2016年5月16日 更新契約問題のご相談

契約(契約書)における「言葉」の大事さ(その③)

 契約や合意で決めていないことがどのように解釈あるいは考えられていくのかについて前回触れました。一つには,きっとこういう合意であったはずだという解釈を行うという方法が存在します。ただし,折り合いがつかない場合には交渉や裁判手続きでどうしていくのかを考えることもありえるところです。

 

 このほかに,法律上の任意規定と呼ばれるもので考えていくという方法もあります。この場合に契約の内容がパッと見てどういったタイプのものか分かりにくい場合には,法律で定められた典型的な契約タイプのうちのどれに近いのかを考える必要が出てきます。
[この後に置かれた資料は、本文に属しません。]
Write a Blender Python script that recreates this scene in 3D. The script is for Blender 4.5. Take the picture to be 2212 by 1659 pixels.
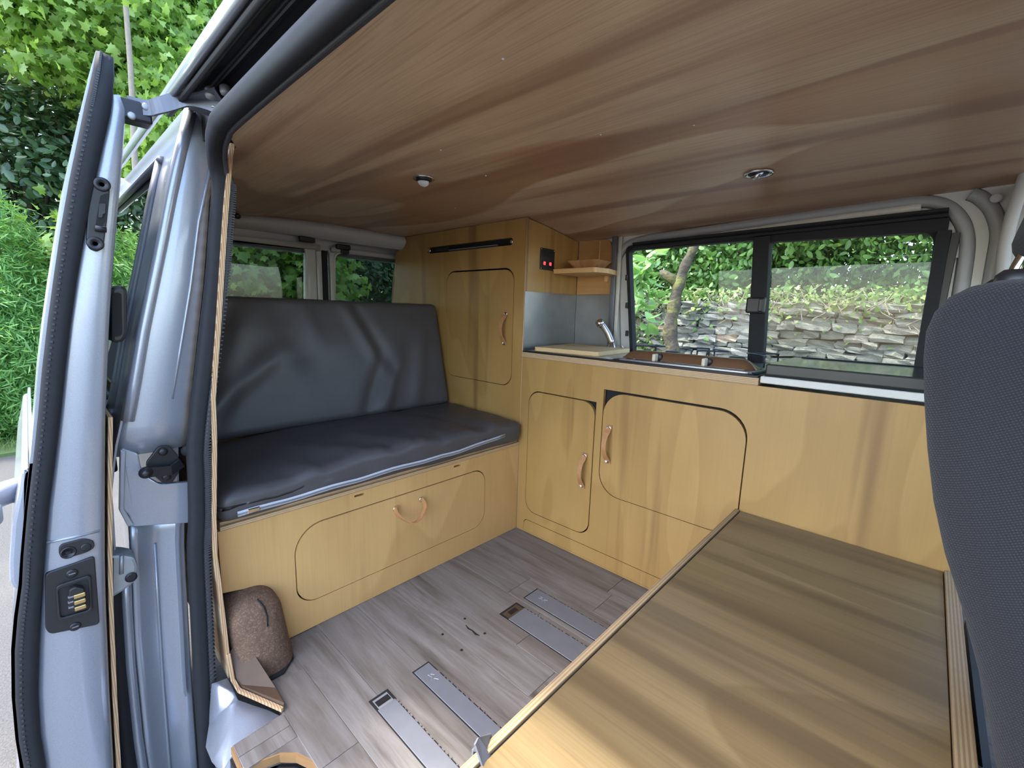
import bpy, bmesh, math, random
import numpy as np
from mathutils import Vector, Matrix
from mathutils.geometry import tessellate_polygon
from mathutils import noise as mnoise

for o in list(bpy.data.objects):
    bpy.data.objects.remove(o, do_unlink=True)
scene = bpy.context.scene
COL = scene.collection
random.seed(7)
RNG = np.random.default_rng(11)
PI = math.pi

# ------------------------------------------------------------------ camera
YAW, PITCH, ROLL = math.radians(42.7468), math.radians(9.2766), math.radians(-1.7394)
FPX = 963.2176                                  # focal length in pixels of the 2212 x 1659 frame
EYE = Vector((1.2534, -1.4135, 0.9672))
_f = Vector((-math.sin(YAW) * math.cos(PITCH), math.cos(YAW) * math.cos(PITCH), -math.sin(PITCH)))
_r = Vector((math.cos(YAW), math.sin(YAW), 0))
_u = _r.cross(_f)
CR = _r * math.cos(ROLL) - _u * math.sin(ROLL)
CU = _r * math.sin(ROLL) + _u * math.cos(ROLL)
cam = bpy.data.cameras.new('camera')
cam.sensor_fit = 'HORIZONTAL'
cam.sensor_width = 36.0
cam.lens = FPX / 2212 * 36.0
cam.clip_start = 0.01
cam.clip_end = 300
camo = bpy.data.objects.new('camera', cam)
COL.objects.link(camo)
camo.matrix_world = Matrix(((CR.x, CU.x, -_f.x, EYE.x), (CR.y, CU.y, -_f.y, EYE.y), (CR.z, CU.z, -_f.z, EYE.z), (0, 0, 0, 1)))
scene.camera = camo

# ------------------------------------------------------------------ light
scene.view_settings.view_transform = 'Standard'
scene.view_settings.look = 'None'
scene.view_settings.gamma = 1.0
scene.view_settings.use_curve_mapping = False
scene.view_settings.exposure = 0.60
world = bpy.data.worlds.new('world')
scene.world = world
world.use_nodes = True
wn = world.node_tree
wn.nodes.clear()
sky = wn.nodes.new('ShaderNodeTexSky')
sky.sky_type = 'NISHITA'
sky.sun_disc = False
sky.sun_elevation = math.radians(58)
sky.sun_rotation = math.radians(200)
sky.air_density = 1.0
sky.dust_density = 1.6
sky.ozone_density = 1.0
bg = wn.nodes.new('ShaderNodeBackground')
bg.inputs['Strength'].default_value = 0.80
wo = wn.nodes.new('ShaderNodeOutputWorld')
wn.links.new(sky.outputs[0], bg.inputs['Color'])
wn.links.new(bg.outputs[0], wo.inputs['Surface'])
sun = bpy.data.lights.new('sun', 'SUN')
sun.energy = 7.0
sun.angle = math.radians(6)
sun.color = (1.0, 0.93, 0.82)
suno = bpy.data.objects.new('sun', sun)
COL.objects.link(suno)
SUN_DIR = Vector((0.34, 0.20, -0.90)).normalized()      # the way the light travels
suno.rotation_euler = SUN_DIR.to_track_quat('-Z', 'Y').to_euler()
suno.location = (-2, -4, 8)
scene.cycles.max_bounces = 10
scene.cycles.diffuse_bounces = 6
scene.cycles.glossy_bounces = 4
scene.cycles.transparent_max_bounces = 12
scene.cycles.sample_clamp_indirect = 6


def at(px, py, axis, val):
    """a spot seen at (px, py) of the photograph on the plane axis = val -> its place in the van (metres)"""
    d = _f + CR * ((px - 1106) / FPX) + CU * ((829.5 - py) / FPX)
    i = 'xyz'.index(axis)
    return EYE + d * ((val - EYE[i]) / d[i])


# ------------------------------------------------------------------ materials
MATS = {}


def new_mat(name):
    m = bpy.data.materials.new(name)
    m.use_nodes = True
    m.node_tree.nodes.clear()
    MATS[name] = m
    return m, m.node_tree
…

また,任意規定は本人の合意で自由に変えることができるものですから,任意規定の内容が嫌であれば予め合意をしておく必要があります。

 

 法律上の任意規定がある場合でも,契約をした本人らの業界にある慣習があり,その慣習によって契約をしたという意思がある場合には,慣習によって契約内容を考えていくことになります。面倒なのは,慣習が契約をした本人らにとって慣習である必要があるという点です。片一方のみにとって慣習であっては意味がありませんし,そもそも,こういった内容の慣習があるはずだ・いやないという状況であれば,トラブルの種になりかねません。

 

 もちろん,業界の慣行が存在し,普通その慣行に従うという内容があるのであれば,特に問題はないでしょう。

 

 こういったことでも合意の内容が定まらない場合には,信義誠実の原則に従ってこういったルール・合意があったはずだと考えることになります。ただし,折り合いがつかない場合にはトラブルになりかねません。

 

 こうしたことから,明確な業界慣行があるような場合を除き,明確に決めておくか・合意内容についてしっかりと話し合いをして解決ができるようにしておくことが必要です。話し合いは行き違いがある場合には面倒になることもありえますので,一番いいのは慣行や任意規定の内容も踏まえつつどんな内容にしたいのかを予めはっきりさせておくことがトラブルの防止には役立つでしょう。